# Start of DATASET
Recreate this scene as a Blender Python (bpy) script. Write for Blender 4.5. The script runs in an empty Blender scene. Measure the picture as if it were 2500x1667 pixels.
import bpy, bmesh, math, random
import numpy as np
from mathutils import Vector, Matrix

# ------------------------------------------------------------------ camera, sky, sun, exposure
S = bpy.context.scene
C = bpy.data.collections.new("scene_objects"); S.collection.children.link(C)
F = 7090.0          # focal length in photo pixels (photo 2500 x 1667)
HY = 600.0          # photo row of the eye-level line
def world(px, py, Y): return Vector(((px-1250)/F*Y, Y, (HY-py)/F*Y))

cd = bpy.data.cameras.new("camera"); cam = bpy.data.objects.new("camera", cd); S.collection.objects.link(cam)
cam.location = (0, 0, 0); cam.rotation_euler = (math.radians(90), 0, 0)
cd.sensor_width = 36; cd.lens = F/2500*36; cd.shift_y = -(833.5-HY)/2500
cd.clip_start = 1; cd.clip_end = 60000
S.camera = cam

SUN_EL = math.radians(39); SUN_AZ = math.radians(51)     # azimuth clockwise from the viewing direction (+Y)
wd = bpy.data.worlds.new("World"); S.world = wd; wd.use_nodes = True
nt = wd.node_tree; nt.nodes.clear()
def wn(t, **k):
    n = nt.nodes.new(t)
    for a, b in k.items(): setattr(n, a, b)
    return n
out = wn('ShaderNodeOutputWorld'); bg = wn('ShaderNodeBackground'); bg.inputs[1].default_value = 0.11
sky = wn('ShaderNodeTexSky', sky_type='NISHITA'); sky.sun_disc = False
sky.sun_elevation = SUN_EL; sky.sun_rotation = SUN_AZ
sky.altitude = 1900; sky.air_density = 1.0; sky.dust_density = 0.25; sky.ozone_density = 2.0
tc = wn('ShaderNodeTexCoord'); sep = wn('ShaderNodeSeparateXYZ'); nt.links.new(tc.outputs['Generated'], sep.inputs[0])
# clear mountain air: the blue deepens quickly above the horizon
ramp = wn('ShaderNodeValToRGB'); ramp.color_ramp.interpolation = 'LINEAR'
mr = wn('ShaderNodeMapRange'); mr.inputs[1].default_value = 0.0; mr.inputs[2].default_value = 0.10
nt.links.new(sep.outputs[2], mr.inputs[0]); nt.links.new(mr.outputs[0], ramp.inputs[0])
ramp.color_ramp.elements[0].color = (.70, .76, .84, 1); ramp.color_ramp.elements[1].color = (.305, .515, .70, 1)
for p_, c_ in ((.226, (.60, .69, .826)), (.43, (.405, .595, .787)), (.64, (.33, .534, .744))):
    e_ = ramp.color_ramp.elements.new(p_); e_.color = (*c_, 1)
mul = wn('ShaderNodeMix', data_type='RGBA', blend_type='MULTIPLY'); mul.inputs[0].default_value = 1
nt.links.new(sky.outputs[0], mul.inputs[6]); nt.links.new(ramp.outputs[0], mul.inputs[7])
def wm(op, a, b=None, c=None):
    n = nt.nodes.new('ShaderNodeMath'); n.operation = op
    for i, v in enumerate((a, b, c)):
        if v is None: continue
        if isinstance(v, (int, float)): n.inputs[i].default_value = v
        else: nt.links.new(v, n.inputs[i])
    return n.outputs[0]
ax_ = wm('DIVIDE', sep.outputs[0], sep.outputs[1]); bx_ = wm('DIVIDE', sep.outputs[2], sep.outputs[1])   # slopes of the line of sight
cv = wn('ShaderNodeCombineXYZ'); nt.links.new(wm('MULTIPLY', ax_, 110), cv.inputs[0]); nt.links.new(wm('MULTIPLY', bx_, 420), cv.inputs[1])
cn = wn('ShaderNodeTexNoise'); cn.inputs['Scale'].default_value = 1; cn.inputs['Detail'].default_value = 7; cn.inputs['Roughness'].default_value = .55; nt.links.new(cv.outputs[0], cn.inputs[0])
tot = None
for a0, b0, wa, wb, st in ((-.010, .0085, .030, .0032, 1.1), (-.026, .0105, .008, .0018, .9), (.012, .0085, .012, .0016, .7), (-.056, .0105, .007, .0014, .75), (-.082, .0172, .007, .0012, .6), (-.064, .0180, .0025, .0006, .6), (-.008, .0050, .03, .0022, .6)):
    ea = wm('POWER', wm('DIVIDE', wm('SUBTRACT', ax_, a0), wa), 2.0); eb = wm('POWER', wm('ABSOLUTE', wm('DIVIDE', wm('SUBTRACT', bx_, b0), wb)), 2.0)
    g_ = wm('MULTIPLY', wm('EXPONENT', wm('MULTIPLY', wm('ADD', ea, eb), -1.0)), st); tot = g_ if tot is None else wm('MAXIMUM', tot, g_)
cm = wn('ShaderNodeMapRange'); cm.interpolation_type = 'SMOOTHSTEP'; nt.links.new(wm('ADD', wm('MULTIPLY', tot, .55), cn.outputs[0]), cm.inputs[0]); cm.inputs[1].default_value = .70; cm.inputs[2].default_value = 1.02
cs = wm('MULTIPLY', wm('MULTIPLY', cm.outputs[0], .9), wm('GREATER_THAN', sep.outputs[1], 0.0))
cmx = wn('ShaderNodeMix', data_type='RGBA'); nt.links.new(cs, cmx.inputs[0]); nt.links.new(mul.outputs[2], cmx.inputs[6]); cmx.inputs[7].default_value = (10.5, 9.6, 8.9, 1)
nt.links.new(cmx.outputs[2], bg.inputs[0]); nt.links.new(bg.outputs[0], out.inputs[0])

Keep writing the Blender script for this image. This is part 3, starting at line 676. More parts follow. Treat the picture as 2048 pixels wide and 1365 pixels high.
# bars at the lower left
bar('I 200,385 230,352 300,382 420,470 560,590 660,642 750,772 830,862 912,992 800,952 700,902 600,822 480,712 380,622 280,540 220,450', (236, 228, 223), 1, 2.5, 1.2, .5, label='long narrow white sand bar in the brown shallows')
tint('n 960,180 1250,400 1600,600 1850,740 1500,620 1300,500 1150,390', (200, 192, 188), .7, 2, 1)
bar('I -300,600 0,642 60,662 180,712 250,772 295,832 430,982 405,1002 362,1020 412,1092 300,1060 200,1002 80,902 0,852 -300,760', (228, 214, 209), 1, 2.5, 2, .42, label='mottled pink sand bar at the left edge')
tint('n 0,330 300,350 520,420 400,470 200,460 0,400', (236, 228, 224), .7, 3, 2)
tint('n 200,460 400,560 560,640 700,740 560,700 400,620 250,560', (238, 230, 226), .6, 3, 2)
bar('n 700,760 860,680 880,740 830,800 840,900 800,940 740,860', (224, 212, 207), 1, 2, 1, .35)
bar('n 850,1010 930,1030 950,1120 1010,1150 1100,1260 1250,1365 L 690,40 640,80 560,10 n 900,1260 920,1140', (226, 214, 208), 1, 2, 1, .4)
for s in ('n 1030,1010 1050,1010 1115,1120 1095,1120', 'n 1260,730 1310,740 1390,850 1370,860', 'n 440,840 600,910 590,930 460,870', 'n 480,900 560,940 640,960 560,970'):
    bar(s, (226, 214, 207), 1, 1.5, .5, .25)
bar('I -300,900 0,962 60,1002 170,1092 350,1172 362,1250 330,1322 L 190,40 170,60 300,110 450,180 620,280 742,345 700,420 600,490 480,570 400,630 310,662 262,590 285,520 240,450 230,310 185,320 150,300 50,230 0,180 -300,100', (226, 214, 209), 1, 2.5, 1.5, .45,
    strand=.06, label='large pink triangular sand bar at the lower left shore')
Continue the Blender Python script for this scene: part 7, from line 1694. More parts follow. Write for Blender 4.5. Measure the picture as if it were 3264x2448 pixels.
# End of DATASET
- GIVEN EXERCISE
Using the data above, restate word for word the lines from its opening line through the line that contains "S.camera = cam", and no more.

- ANSWER BELOW
Recreate this scene as a Blender Python (bpy) script. Write for Blender 4.5. The script runs in an empty Blender scene. Measure the picture as if it were 2500x1667 pixels.
import bpy, bmesh, math, random
import numpy as np
from mathutils import Vector, Matrix

# ------------------------------------------------------------------ camera, sky, sun, exposure
S = bpy.context.scene
C = bpy.data.collections.new("scene_objects"); S.collection.children.link(C)
F = 7090.0          # focal length in photo pixels (photo 2500 x 1667)
HY = 600.0          # photo row of the eye-level line
def world(px, py, Y): return Vector(((px-1250)/F*Y, Y, (HY-py)/F*Y))

cd = bpy.data.cameras.new("camera"); cam = bpy.data.objects.new("camera", cd); S.collection.objects.link(cam)
cam.location = (0, 0, 0); cam.rotation_euler = (math.radians(90), 0, 0)
cd.sensor_width = 36; cd.lens = F/2500*36; cd.shift_y = -(833.5-HY)/2500
cd.clip_start = 1; cd.clip_end = 60000
S.camera = cam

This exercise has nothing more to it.